Il Consiglio di Stato, al contrario, giunge alle opposte conclusioni e lo fa proprio scrutinando il corretto esercizio del potere di autotutela.
La possibilità di revoca dei provvedimenti amministrativi (si veda L. 241 del 1990) è lo strumento preordinato alla “rimozione”, con efficacia “ex nunc” (ovvero non retroattiva), di qualsiasi atto amministrativo che abbia efficacia durevole; tale potere, tuttavia, postula una valutazione d’opportunità da parte della P.A., con l'evidente rischio che il potere diventi “libero arbitrio”.
Il rischio di un eccesso di discrezionalità, infatti, impone che l'amministrazione ponderi rigorosamente tutti gli interessi contrapposti, in quanto l’annullamento di un’aggiudicazione -ancorchè legittima - minerebbe il cd. “principio del legittimo affidamento” sancito dalla stessa Corte di Giustizia Europea.
Al fine di limitare appunto tali conseguenze, il Consiglio di Stato detta, nella succitata sentenza, alcune regole valide per le PP.AA. ovvero:
1) la possibilità di “rimozione” del provvedimento solo in ipotesi eccezionali e solo a seguito di
2) una rinnovata istruttoria che riveli la assoluta inidoneità della prestazione inizialmente richiesta alla concorrente.
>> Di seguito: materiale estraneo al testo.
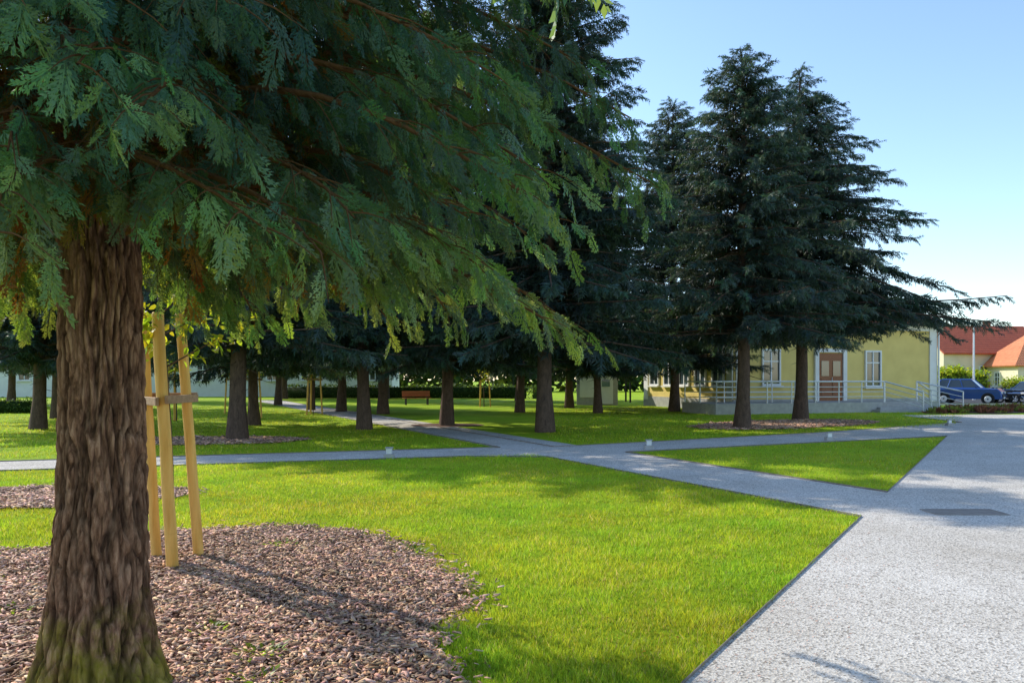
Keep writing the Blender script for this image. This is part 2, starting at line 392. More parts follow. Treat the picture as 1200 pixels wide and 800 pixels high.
# mulch beds
bedA=[(-.3,2.6),(-.3,4.16),(-.5,4.93),(-.34,5.5),(-.39,6.03),(-.72,6.9),(-1.3,7.85),(-1.8,8.25),(-2.4,8.5),(-3.1,8.4),(-3.8,8.0),(-4.3,7.4),(-5.3,7.0),(-6.4,5.6),(-6.2,3.2),(-4,2.2)]
def rough(poly,n=6,amp=.06,seed=1):
    r=random.Random(seed); o=[]
    for i in range(len(poly)):
        p=poly[i];q=poly[(i+1)%len(poly)]
        for k in range(n):
            t=k/n; o.append((p[0]+(q[0]-p[0])*t+r.uniform(-amp,amp),p[1]+(q[1]-p[1])*t+r.uniform(-amp,amp)))
    return o
bedA=rough(bedA)
def ell(cx,cy,rx,ry,rot=0,n=26,j=.06,seed=1):
    r=random.Random(seed); o=[]
    for i in range(n):
        t=6.2832*i/n; k=1+r.uniform(-j,j); x=rx*math.cos(t)*k;y=ry*math.sin(t)*k
        o.append((cx+x*math.cos(rot)-y*math.sin(rot),cy+x*math.sin(rot)+y*math.cos(rot)))
    return o
bedB=ell(-6.6,10.7,2.1,1.0,.1)
bedC=ell(-8.4,20.6,3.0,1.3,.1,seed=3); bedD=ell(9.9,28.4,4.6,1.9,.62,seed=4); bedE=ell(-2.3,27.9,1.3,1.1,0,seed=5)
for b in(bedA,bedB,bedC,bedD,bedE): sheet('mulch_bed',[b],M['soil'],.006)
def inpoly(px,py,poly):
    c=np.zeros(len(px),bool); n=len(poly); j=n-1
    for i in range(n):
        xi,yi=poly[i]; xj,yj=poly[j]
        k=((yi>py)!=(yj>py))&(px<(xj-xi)*(py-yi)/(yj-yi+1e-12)+xi); c^=k; j=i
    return c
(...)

Tali due principi ovviamente non vogliono far altro che escludere il semplice “ripensamento” da parte della P.A., ciò proprio a tutela dell’imparzialità e trasparenza che le procedure di aggiudicazione di appalti pubblici necessitano.
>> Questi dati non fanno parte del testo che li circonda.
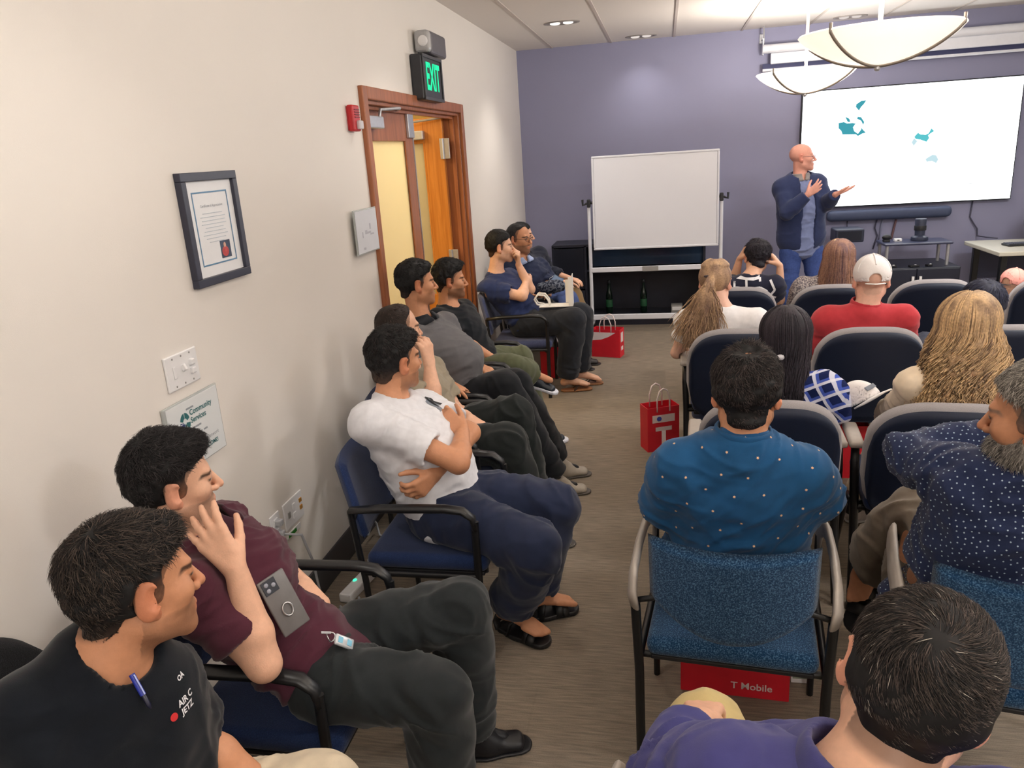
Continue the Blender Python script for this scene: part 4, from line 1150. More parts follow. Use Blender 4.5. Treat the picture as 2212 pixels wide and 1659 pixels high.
def hand_prims(w, d, n, side, s, curl=0.3, spread=0.12, thumb=0.5, curls=None):
    """wrist w, fingers along d, palm facing n, thumb towards side"""
    d = nrm(d); n = nrm(n - d * (n @ d)); side = nrm(np.cross(n, d)) * (1 if np.cross(n, d) @ side > 0 else -1)
    out = []
    L = 0.095 * s
    base = []
    for i, o in enumerate((0.030, 0.010, -0.011, -0.030)):
        mc = w + d * (L * (0.98, 1.0, 0.96, 0.88)[i]) + side * o * s
        out.append((rcone(w + d * 0.012 * s + side * o * 0.55 * s, mc, 0.0155 * s, 0.0125 * s), 0.012 * s)); base.append(mc)
    lens = (0.073, 0.081, 0.075, 0.058)
    tips = []
    for i, b in enumerate(base):
        cu = (curls[i] if curls else curl)
        sp = (1.4, 0.35, -0.6, -1.6)[i] * spread
        dd = nrm(d + side * sp); p = b; ang = 0
        for j, (fr, r0, r1) in enumerate(((0.46, 0.0108, 0.0098), (0.30, 0.0098, 0.0088), (0.24, 0.0088, 0.0070))):
            ang += cu * (0.9, 1.15, 0.7)[j]
            v = dd * math.cos(ang) + n * math.sin(ang)
            q = p + v * lens[i] * fr * s
            sc = s * (0.86 if i == 3 else 1.0)
            out.append((rcone(p, q, r0 * sc, r1 * sc), 0.004 if j else 0.008)); p = q
        tips.append((p, v))
    t0 = w + d * 0.022 * s + side * 0.024 * s + n * 0.006 * s
    td = nrm(d * (0.75) + side * (0.75 - 0.45 * thumb) + n * (0.25 + 0.5 * thumb))
    t1 = t0 + td * 0.045 * s
    td2 = nrm(td + d * 0.35 + n * 0.2 * thumb); t2 = t1 + td2 * 0.036 * s
    td3 = nrm(td2 + d * 0.3); t3 = t2 + td3 * 0.026 * s
    out += [(rcone(t0, t1, 0.0165 * s, 0.0125 * s), 0.01), (rcone(t1, t2, 0.012 * s, 0.0105 * s), 0.005), (rcone(t2, t3, 0.0105 * s, 0.0078 * s), 0.004)]
    tips.append((t3, td3))
    return out, tips

def head_prims(c, R, s, lo=1.0, ears=True, chin=0.0, neck_to=None, fat=0.0):
    W = lambda x, y, z: c + (R[0] * x + R[1] * y + R[2] * z) * s
    E = lambda p, r: ellip(W(*p), V3(r) * s, R)
    out = [(E((0, -0.014, 0.034), (0.077, 0.096, 0.082)), 0.01), (E((0, 0.022, -0.035), (0.062 + fat, 0.068, 0.078)), 0.03),
           (rcone(W(-0.052 - fat, -0.002, -0.058), W(-0.014, 0.072, -0.098), 0.017 * s, 0.016 * s), 0.03), (rcone(W(0.052 + fat, -0.002, -0.058), W(0.014, 0.072, -0.098), 0.017 * s, 0.016 * s), 0.03),
           (ellip(W(0, 0.076 + chin, -0.098), V3(0.020, 0.016, 0.016) * s, R), 0.02),
           (E((-0.045, 0.056, -0.020), (0.020, 0.022, 0.018)), 0.03), (E((0.045, 0.056, -0.020), (0.020, 0.022, 0.018)), 0.03),
           (rcone(W(-0.036, 0.076, 0.024), W(0.036, 0.076, 0.024), 0.011 * s, 0.011 * s), 0.015),
           (E((0, 0.080, -0.066), (0.027, 0.014, 0.020)), 0.015)]
    sub = [(ellip(W(-0.031, 0.098, 0.004), V3(0.017, 0.018, 0.011) * s, R), 0.014), (ellip(W(0.031, 0.098, 0.004), V3(0.017, 0.018, 0.011) * s, R), 0.014)]
    out2 = [(rcone(W(0, 0.084, 0.014), W(0, 0.112, -0.030), 0.0075 * s, 0.0110 * s), 0.010),
            (E((-0.0125, 0.098, -0.035), (0.008, 0.010, 0.008)), 0.006), (E((0.0125, 0.098, -0.035), (0.008, 0.010, 0.008)), 0.006),
            (E((-0.031, 0.076, 0.004), (0.0135, 0.0125, 0.0105)), 0.003), (E((0.031, 0.076, 0.004), (0.0135, 0.0125, 0.0105)), 0.003),
            (rcone(W(-0.040, 0.081, 0.011), W(-0.021, 0.088, 0.012), 0.004 * s, 0.0045 * s), 0.006), (rcone(W(0.040, 0.081, 0.011), W(0.021, 0.088, 0.012), 0.004 * s, 0.0045 * s), 0.006),
            (E((0, 0.0905, -0.0605), (0.0235, 0.0085, 0.0055)), 0.004), (E((0, 0.0895, -0.0715), (0.0205, 0.0090, 0.0065)), 0.004)]
    if ears:
        for sx in (-1, 1):
            Re = np.array([R[0] * 0.86 * sx - R[1] * 0.5, R[1] * 0.86 + R[0] * sx * 0.5, R[2] * 0.98 - R[1] * 0.2])
            Re = np.array([nrm(x) for x in Re])
            out2.append((ellip(W(sx * 0.0825, -0.012, -0.005), V3(0.008, 0.0225, 0.0355) * s, Re), 0.006))
            out2.append((ellip(W(sx * 0.078, 0.0, -0.032), V3(0.007, 0.010, 0.012) * s, Re), 0.006))
    return out, sub, out2, [(ellip(W(sx * 0.0905, -0.005, 0.0), V3(0.006, 0.012, 0.020) * s, R), 0.005) for sx in (-1, 1)] if ears else []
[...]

Nel caso de quo, inoltre, la P.A. aveva completamente omesso di comunicare all’aggiudicataria che avrebbe avviato un procedimento volto al “ritiro” della sua aggiudicazione, non dando così alcuna possibilità a detta società di tutelarsi e difendersi al riguardo, né aveva proceduto a rinnovare l'istruttoria, o ad accertare se il macchinario oggetto di fornitura fosse effettivamente (o meno) inidoneo.
Detta revoca, quindi, si configurava più come un “ripensamento” della P.A. che come un’effettiva esigenza di carattere tecnico-funzionale al buon andamento della gara e dell'interesse pubblico.
L’esito del giudizio d’appello è dunque il completo ribaltamento della pronuncia di 1° grado, con conseguente declaratoria d’inefficacia del contratto stipulato con la “nuova” società ed obbligo al subentro nell'appalto da parte della primigenia aggiudicataria.
La risposta alle domande iniziali è dunque negativa, ovvero una stazione appaltante non può decidere a proprio piacimento se e quando revocare un legittimo provvedimento di aggiudicazione, necessitando al contrario non solo di un corretto iter procedimentale (avviso d’apertura del procedimento d’annullamento, nuova istruttoria sull’interesse pubblico sotteso a detto provvedimento ecc.) ma anche - e soprattutto - di una corretta ponderazione dei contrapposti interessi in gioco, al fine di far prevalere quello che motivatamente risulta preordinato rispetto agli altri.